**OBJECTIVE:**
Retype word for word the first line of the listing and each line after it up to the line with "COL = scene.collection", with the pictures taken out.

**SOURCE DATA:**

------------------------------------

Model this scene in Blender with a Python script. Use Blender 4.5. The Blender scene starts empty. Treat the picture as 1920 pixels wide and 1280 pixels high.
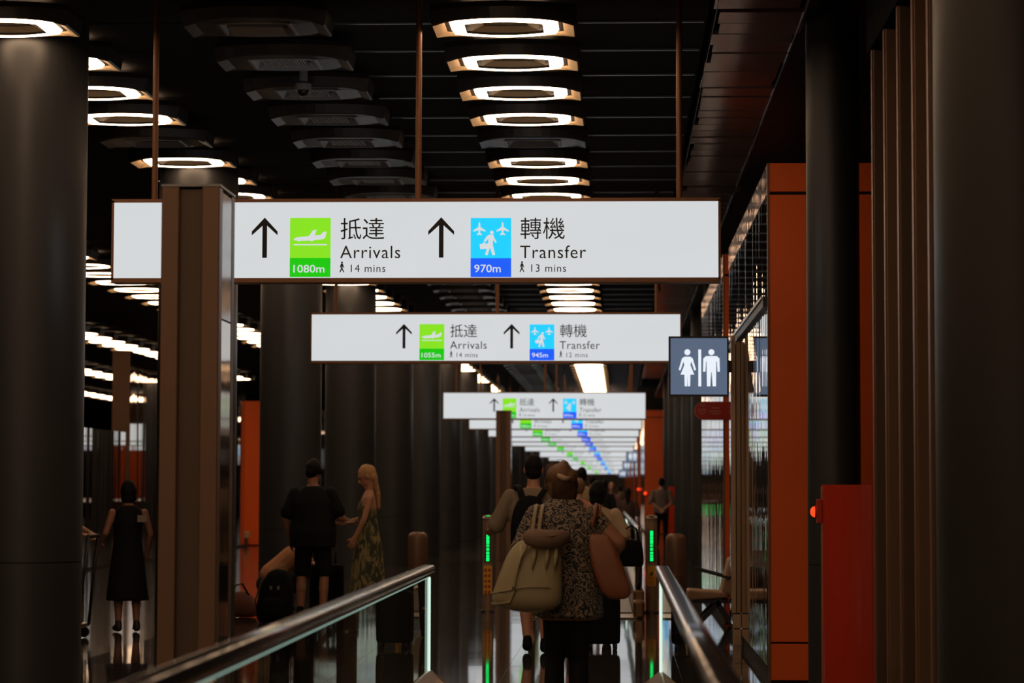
import bpy, math, random
from mathutils import Vector, Matrix, Euler
random.seed(7)
scene = bpy.context.scene
COL = scene.collection

# ------------------------------------------------------------------ camera
FPX = 4533.0                       # 85 mm on a 36 mm sensor, in pixels of a 1920 wide frame
VPX, VPY = 1162.0, 915.0           # where the corridor direction (+Y) vanishes
CAMZ = 1.45
th = math.atan((VPY - 640) / FPX)
ps = math.atan((VPX - 960) * math.cos(th) / FPX)
rl = math.radians(0.15)
fwd = Vector((-math.sin(ps) * math.cos(th), math.cos(ps) * math.cos(th), math.sin(th)))
rgt0 = Vector((math.cos(ps), math.sin(ps), 0))
up0 = rgt0.cross(fwd)
rgt = rgt0 * math.cos(rl) + up0 * math.sin(rl)
up = up0 * math.cos(rl) - rgt0 * math.sin(rl)
camd = bpy.data.cameras.new('camera')
camd.sensor_width = 36.0
camd.lens = 85.0
camd.clip_end = 800
camd.dof.use_dof = True
camd.dof.focus_distance = 17.5
camd.dof.aperture_fstop = 3.2
cam = bpy.data.objects.new('camera', camd)
COL.objects.link(cam)
R = Matrix((rgt, up, -fwd)).transposed().to_4x4()
cam.matrix_world = Matrix.Translation((0, 0, CAMZ)) @ R
scene.camera = cam

def at(px, py, Y):
    """the point at distance Y down the corridor that stands behind a pixel"""
    d = fwd + rgt * ((px - 960) / FPX) - up * ((py - 640) / FPX)
    t = Y / d.y
    return Vector((d.x * t, Y, CAMZ + d.z * t))

# ------------------------------------------------------------------ world and exposure
w = bpy.data.worlds.new('world'); scene.world = w; w.use_nodes = True
w.node_tree.nodes['Background'].inputs[0].default_value = (0.9, 0.85, 0.8, 1)
w.node_tree.nodes['Background'].inputs[1].default_value = 0.006
vs = scene.view_settings
vs.view_transform = 'Standard'; vs.look = 'None'; vs.gamma = 1.0; vs.use_curve_mapping = False
vs.exposure = 0.0
scene.cycles.max_bounces = 6
scene.cycles.diffuse_bounces = 2
scene.cycles.glossy_bounces = 4
scene.cycles.sample_clamp_indirect = 3.0

# ------------------------------------------------------------------ materials
MATS = {}
def nodes_of(m):
    m.use_nodes = True
    return m.node_tree.nodes, m.node_tree.links

def mat(name, col, rough=0.5, metal=0.0, var=0.12, scale=6.0, bump=0.0, bscale=40.0, spec=0.5, stretch=(1, 1, 1), coat=0.0):
    """principled surface whose colour and gloss wander a little with a noise"""
    if name in MATS: return MATS[name]
    m = bpy.data.materials.new(name); MATS[name] = m
    N, L = nodes_of(m); b = N['Principled BSDF']
    tc = N.new('ShaderNodeTexCoord'); mp = N.new('ShaderNodeMapping')
    mp.inputs['Scale'].default_value = stretch
    L.new(tc.outputs['Object'], mp.inputs['Vector'])
    no = N.new('ShaderNodeTexNoise'); no.inputs['Scale'].default_value = scale; no.inputs['Detail'].default_value = 4
    L.new(mp.outputs[0], no.inputs['Vector'])
    mx = N.new('ShaderNodeMix'); mx.data_type = 'RGBA'
    mx.inputs[6].default_value = (*[c * (1 - var) for c in col], 1)
    mx.inputs[7].default_value = (*[min(1, c * (1 + var)) for c in col], 1)
    L.new(no.outputs[0], mx.inputs[0]); L.new(mx.outputs[2], b.inputs['Base Color'])
    rr = N.new('ShaderNodeMapRange'); rr.inputs[3].default_value = max(0.02, rough * 0.85); rr.inputs[4].default_value = min(1, rough * 1.15)
    L.new(no.outputs[0], rr.inputs[0]); L.new(rr.outputs[0], b.inputs['Roughness'])
    b.inputs['Metallic'].default_value = metal
    b.inputs['Specular IOR Level'].default_value = spec
    b.inputs['Coat Weight'].default_value = coat
    if bump:
        n2 = N.new('ShaderNodeTexNoise'); n2.inputs['Scale'].default_value = bscale; n2.inputs['Detail'].default_value = 3
        L.new(mp.outputs[0], n2.inputs['Vector'])
        bp = N.new('ShaderNodeBump'); bp.inputs['Strength'].default_value = bump; bp.inputs['Distance'].default_value = 0.01
        L.new(n2.outputs[0], bp.inputs['Height']); L.new(bp.outputs[0], b.inputs['Normal'])
    return m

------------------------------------

**ANSWER IN FULL:**
Model this scene in Blender with a Python script. Use Blender 4.5. The Blender scene starts empty. Treat the picture as 1920 pixels wide and 1280 pixels high.
import bpy, math, random
from mathutils import Vector, Matrix, Euler
random.seed(7)
scene = bpy.context.scene
COL = scene.collection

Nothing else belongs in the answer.